Ja, das sehe ich auch so, halte die These aber nicht für famos, sondern für gefährlich
militaristisch. Das ist Aristokraten-, Diktatoren- oder Autokraten-Politik.
(Die hier zitierte Putin-Propaganda will ja offenbar
genau das sagen: wir haben es euch doch lange genug gesagt: laßt die russischen
Minderheiten auf der Krim in Ruhe, tretet nicht der NATO bei, laßt euch nicht westlich
"unterwandern", usw.; ihr habt aber nicht auf uns gehört, also wollt IHR den
Krie... - äh: die militärische Spezialoperation. Das ist nicht nur Propaganda und Lüge,
was es zur Lüge macht, ist nur, daß die Kriegsziele ganz andere sind, es geht um Macht,
Einfluß, Territorium, Bodenschätze, Ablenkung von Innenpolitik, Ideologie, usw.)

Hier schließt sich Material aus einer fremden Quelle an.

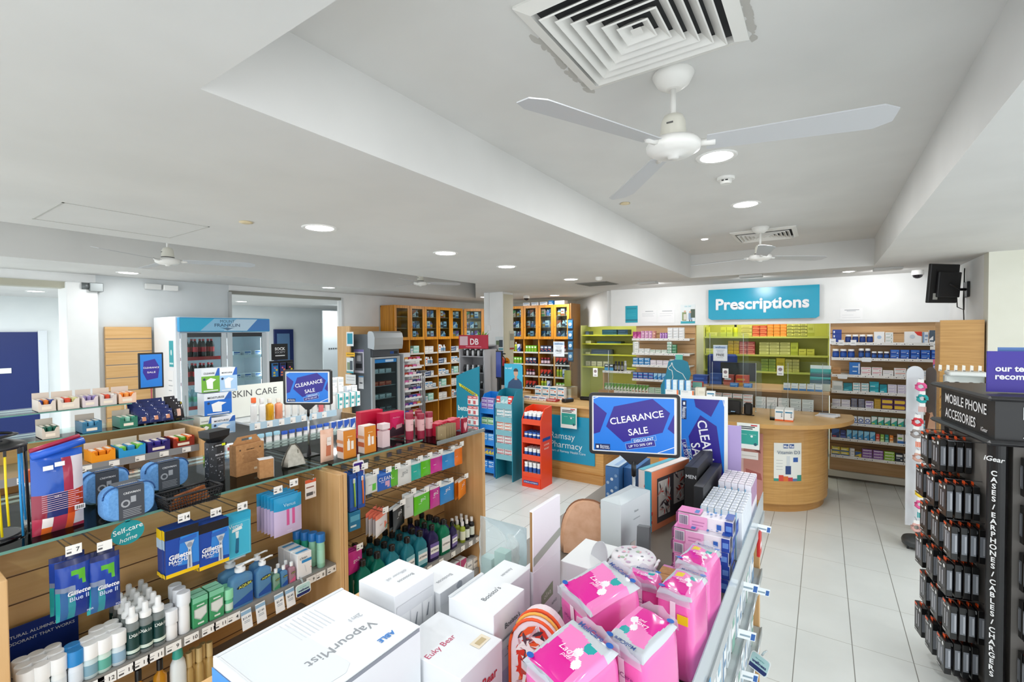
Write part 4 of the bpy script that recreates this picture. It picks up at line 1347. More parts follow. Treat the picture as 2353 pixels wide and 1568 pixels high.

Putin ist der militaristischen These Clausewitzens gefolgt. Dabei lassen sich
machtpolitische Gründe für Gewaltandrohungen nahezu beliebig finden und propagandistisch
verbreiten. And wenn ein Machtpolitiker ihnen folgt und aus den Drohungen Gewaltausübungen
macht, dann handelt es sich unabhängig davon, ob der Angegriffene sich verteidigt, um
einen Angriffskrieg. Denn wie anders als mit Gewalt können Truppen ohne Visa oder
vereinbart die Grenze überschreiten?
„Mit dem ‘Budapester Memorandum’ 1994 verpflichteten sich die USA, Russland, China,
Frankreich, Großbritannien und Deutschland, die politische und wirtschaftliche
Unabhängigkeit von Weißrussland, der Ukraine und Kasachstan zu garantieren, wenn diese im
Gegenzug auf den Besitz von Nuklearwaffen verzichten würden. Als Ergebnis dieser
Vereinbarung wurden die in diesen Staaten noch aus Zeiten der Sowjetunion stationierten
Nuklearwaffen bis zum Jahre 1996 nach Russland verbracht“ (atomwaffena-z.info). Wie
perfide ging Russland vor, wenn es sich erst an den Unabhängigkeitsgarantien beteiligt,
dann aber nach Entwaffnung der vorgeblich unabhängigen Ukraine Krieg androht und ihr
zugleich den NATO-Schutz verwehrt?
„Am 15.4.2021 drohte der ukrainische Botschafter in Deutschland öffentlich, sein Land
müsse aufrüsten – eventuell auch mit Atomwaffen –, um sich gegen Russland zu verteidigen,
wenn die Ukraine nicht bald Mitglied in der NATO werde“ (atomwaffena-z.info). Wie
berechtigt die Warnung war und wie unverhohlen verlogen Putin sich immer wieder gerierte,
hat sich dann in seinem Krieg gegen die Ukraine gezeigt.